There is something highly uncomfortable, for example, with politicians assuming an online identity to court the electorate, an identity usually managed, unsurprisingly, by their researcher/advisor/intern. In this respect, social media mirrors the facelessness of government in real life; they now have at their disposal the means to present a ‘personal’ front to the more naive members of the citizenry. Citizens may feel as if they are now more engaged than ever in the governmental process, not confined to traditional forms of preference-expression such as voting, but government must embrace social media in a democratic frame of mind for it to play a positive role in the formal political sphere.
Some online forums are characterised by the same power struggles we see in the social and political sphere, under the control of powerful political actors; the Israeli military intelligence, for instance, clocked on to the power of social media years ago, alerted by forward-thinking academics and research scientists of the potential threats posed by rapid socio-technological development. They have subsequently found increasingly surreptitious ways to keep tabs on these mass forums of political debate, establishing units with the sole purpose of monitoring social networks in the Arab world, and recruiting media-savvy individuals from advocacy groups to strategically disseminate their pro-Israel viewpoint into online conversations. The QassamCount application on Facebook which was devised back in 2008 seeks to draw sympathy towards Israeli state position in the Israel-Gaza conflict – every time a Qassam rocket would fall in Israel, the app would tweet “another rocket” and automatically change the Facebook status of those who had subscribed.
This clearly suggests that Israel perceived the spread of information to be a threat to its power, thus requiring monitoring, intervention, and control. Recognizing that social media is a platform with the potential to reach, influence, motivate, and (depending on how it is harnessed) emotionally impact a large number of people, a significant proportion of which may not normally engage with frontline dissidence, whether ‘passively’ via the social networking sphere, or actively on the picket line.

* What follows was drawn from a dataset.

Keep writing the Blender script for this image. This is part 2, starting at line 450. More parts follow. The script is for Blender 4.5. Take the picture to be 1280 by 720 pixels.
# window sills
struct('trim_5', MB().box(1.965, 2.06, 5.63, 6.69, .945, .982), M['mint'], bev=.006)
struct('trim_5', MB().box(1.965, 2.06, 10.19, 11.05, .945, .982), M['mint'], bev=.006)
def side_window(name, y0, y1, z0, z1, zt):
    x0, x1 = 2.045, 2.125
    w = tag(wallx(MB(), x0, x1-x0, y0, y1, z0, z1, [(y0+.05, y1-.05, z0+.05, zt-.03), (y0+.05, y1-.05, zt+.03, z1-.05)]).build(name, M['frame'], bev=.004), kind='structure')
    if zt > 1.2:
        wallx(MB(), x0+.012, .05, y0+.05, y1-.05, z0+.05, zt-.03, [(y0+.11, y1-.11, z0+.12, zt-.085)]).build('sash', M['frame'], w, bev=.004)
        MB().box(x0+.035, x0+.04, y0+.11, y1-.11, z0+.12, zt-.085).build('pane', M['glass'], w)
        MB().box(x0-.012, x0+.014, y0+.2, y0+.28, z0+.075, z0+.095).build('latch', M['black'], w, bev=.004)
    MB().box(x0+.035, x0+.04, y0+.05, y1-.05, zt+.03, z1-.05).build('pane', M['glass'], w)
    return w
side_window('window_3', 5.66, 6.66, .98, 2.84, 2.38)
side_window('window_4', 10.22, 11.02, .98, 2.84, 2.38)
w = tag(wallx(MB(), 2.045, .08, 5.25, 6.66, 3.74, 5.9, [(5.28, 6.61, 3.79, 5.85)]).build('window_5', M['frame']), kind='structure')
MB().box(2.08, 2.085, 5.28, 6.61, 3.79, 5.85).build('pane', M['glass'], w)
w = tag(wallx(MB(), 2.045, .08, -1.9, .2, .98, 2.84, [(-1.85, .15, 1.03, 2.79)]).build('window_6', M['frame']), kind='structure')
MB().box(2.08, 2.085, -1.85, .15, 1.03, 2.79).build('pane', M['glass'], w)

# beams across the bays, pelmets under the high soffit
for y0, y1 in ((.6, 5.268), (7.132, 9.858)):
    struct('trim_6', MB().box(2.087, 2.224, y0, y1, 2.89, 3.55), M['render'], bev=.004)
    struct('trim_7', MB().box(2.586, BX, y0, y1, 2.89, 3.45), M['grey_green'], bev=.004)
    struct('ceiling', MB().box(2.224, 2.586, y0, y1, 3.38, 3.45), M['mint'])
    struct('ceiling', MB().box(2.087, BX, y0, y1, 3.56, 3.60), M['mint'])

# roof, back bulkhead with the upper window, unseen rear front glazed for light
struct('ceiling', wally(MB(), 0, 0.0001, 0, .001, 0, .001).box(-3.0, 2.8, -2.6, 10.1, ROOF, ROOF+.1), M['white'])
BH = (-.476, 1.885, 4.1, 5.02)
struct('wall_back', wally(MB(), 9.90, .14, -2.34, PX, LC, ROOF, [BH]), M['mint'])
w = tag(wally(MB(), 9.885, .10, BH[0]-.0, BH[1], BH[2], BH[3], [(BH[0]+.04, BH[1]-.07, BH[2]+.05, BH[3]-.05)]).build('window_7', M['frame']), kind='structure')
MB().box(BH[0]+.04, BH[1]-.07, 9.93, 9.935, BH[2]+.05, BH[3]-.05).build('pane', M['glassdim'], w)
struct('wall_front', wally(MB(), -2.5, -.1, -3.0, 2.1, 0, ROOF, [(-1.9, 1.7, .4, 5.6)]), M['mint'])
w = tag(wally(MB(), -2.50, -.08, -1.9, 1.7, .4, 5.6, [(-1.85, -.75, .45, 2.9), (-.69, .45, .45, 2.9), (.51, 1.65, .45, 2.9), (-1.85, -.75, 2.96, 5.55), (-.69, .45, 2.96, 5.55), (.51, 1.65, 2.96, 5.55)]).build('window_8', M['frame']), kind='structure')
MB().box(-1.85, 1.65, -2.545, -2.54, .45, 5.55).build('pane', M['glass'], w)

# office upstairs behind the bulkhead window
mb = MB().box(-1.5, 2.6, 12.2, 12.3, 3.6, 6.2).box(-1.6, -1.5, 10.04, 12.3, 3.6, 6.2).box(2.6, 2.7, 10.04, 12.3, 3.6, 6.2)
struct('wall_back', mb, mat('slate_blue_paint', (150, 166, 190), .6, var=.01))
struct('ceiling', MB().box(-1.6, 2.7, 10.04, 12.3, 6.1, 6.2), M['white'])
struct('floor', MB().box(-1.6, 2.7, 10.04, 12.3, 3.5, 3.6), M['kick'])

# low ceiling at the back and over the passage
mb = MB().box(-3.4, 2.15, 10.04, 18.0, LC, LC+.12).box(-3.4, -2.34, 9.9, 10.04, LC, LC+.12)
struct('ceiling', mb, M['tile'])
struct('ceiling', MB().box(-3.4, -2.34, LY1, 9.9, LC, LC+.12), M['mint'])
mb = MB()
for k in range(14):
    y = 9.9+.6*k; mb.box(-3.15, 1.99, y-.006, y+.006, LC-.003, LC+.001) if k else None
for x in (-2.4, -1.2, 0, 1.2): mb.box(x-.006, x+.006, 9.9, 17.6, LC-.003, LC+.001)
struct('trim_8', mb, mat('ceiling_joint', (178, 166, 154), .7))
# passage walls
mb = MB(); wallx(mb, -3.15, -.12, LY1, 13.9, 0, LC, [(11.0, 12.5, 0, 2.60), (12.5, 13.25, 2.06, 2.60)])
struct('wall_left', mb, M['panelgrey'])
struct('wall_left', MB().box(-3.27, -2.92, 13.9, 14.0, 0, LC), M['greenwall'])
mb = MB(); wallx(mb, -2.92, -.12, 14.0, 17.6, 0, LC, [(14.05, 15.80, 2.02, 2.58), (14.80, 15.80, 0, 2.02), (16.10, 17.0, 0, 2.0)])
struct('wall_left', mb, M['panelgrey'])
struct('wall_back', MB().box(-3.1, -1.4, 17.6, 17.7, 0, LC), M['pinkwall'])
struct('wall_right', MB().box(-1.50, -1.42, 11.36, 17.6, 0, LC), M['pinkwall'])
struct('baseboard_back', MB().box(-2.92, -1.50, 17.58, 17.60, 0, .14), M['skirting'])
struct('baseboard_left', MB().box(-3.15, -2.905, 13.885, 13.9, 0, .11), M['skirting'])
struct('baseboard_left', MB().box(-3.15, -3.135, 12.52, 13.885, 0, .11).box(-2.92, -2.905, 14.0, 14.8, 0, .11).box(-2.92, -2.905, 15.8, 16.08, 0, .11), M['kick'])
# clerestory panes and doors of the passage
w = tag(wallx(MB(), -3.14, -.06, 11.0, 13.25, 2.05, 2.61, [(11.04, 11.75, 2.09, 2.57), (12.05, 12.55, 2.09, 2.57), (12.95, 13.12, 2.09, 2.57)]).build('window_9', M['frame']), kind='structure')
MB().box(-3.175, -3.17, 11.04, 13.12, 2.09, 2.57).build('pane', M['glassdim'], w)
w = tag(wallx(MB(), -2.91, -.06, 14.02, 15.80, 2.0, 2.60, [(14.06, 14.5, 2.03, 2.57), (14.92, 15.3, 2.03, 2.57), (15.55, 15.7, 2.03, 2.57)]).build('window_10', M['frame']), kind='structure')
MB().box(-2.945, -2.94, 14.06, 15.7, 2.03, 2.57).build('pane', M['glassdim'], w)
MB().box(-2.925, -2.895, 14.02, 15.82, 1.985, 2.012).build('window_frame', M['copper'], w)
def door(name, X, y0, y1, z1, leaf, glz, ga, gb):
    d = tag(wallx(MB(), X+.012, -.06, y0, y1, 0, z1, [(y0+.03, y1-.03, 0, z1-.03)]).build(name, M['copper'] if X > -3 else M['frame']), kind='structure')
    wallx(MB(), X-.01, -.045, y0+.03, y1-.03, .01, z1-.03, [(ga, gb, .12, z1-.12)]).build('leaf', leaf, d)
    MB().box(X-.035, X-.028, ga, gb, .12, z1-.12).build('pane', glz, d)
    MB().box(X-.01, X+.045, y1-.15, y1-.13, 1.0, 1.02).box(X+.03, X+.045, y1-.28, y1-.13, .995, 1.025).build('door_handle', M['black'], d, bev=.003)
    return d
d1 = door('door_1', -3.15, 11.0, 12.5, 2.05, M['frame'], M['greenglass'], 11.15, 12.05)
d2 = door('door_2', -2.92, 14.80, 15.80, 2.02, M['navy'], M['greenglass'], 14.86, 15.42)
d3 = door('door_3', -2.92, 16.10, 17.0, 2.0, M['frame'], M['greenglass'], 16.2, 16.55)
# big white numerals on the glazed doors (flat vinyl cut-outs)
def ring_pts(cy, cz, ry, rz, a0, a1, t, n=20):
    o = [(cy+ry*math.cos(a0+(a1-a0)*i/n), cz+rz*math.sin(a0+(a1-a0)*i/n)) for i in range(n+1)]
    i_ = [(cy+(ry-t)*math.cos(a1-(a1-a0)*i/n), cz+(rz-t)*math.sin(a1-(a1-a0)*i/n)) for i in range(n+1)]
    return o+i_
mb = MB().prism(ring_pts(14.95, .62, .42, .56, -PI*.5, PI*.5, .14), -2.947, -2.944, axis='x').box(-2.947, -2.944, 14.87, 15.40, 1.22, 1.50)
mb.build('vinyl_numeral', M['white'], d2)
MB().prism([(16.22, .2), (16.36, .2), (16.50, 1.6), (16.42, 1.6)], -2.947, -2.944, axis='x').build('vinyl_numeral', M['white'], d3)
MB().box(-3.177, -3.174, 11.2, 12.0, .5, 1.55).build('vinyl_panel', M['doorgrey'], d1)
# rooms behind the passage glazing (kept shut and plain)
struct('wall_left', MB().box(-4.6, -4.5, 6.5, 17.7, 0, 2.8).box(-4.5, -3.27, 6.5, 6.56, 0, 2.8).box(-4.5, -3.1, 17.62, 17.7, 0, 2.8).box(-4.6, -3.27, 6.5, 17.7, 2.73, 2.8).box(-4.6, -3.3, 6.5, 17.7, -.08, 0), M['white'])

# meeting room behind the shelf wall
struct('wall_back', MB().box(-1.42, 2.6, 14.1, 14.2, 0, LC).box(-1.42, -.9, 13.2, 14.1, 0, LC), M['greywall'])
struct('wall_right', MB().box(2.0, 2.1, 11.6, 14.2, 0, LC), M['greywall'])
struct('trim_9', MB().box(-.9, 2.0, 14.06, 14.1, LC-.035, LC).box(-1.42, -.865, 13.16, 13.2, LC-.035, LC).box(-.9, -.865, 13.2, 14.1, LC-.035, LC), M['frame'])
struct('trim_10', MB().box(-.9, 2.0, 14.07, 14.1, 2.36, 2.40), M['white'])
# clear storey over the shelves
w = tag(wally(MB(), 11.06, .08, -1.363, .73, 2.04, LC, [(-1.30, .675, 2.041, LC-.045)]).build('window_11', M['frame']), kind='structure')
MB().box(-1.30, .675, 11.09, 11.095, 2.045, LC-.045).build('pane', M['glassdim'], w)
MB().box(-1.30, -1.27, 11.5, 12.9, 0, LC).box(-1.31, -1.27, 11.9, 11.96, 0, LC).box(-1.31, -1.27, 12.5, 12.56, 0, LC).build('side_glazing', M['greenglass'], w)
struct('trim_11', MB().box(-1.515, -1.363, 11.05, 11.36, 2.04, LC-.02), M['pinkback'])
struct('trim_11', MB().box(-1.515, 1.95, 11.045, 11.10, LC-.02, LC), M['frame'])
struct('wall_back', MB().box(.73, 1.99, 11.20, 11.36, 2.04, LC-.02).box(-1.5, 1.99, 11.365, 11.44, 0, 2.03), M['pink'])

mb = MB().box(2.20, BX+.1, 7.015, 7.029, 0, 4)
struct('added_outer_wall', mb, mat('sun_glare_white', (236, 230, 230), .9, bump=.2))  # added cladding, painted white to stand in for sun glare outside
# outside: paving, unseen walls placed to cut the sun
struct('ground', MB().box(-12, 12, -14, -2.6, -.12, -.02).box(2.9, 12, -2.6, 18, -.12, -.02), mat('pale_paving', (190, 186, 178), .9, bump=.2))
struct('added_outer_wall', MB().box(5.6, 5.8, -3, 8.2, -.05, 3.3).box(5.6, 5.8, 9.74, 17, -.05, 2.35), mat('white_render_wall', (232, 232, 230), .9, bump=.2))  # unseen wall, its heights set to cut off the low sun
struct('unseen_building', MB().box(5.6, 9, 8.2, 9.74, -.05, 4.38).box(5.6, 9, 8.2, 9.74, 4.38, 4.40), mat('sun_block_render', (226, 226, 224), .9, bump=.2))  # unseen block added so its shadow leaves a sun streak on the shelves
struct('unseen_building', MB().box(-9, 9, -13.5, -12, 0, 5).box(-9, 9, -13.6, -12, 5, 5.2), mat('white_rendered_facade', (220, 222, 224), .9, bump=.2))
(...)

Even with its limitations and vulnerabilities, social media has firmly established its status as a facilitator for change, and a force to be reckoned with. I believe that the contagion of social networking has catered to our insatiable desire for instant connection and engagement with issues, causes, and arguably, values that are common to humanity, harnessed for more profound aims than their inventors would have imagined. Twitter was designed not as a platform for journalists, an organisational tool for political movements, or as a cog in the dissemination of information, but according to maker Jack Dorsey, as a place for ‘short bursts of inconsequential information’. Whereas the advent of the internet may have proved the obstacles of time and space to be obsolete in the spread of information, it has saturated our senses with news, and sites such as Twitter have provided us with the perfect format to easily digest stories, opinions, and comments in bite-sized chunks, a seemingly relentless consumption.
Is social media, then, inconsequential? Clearly it has proven itself to be anything but.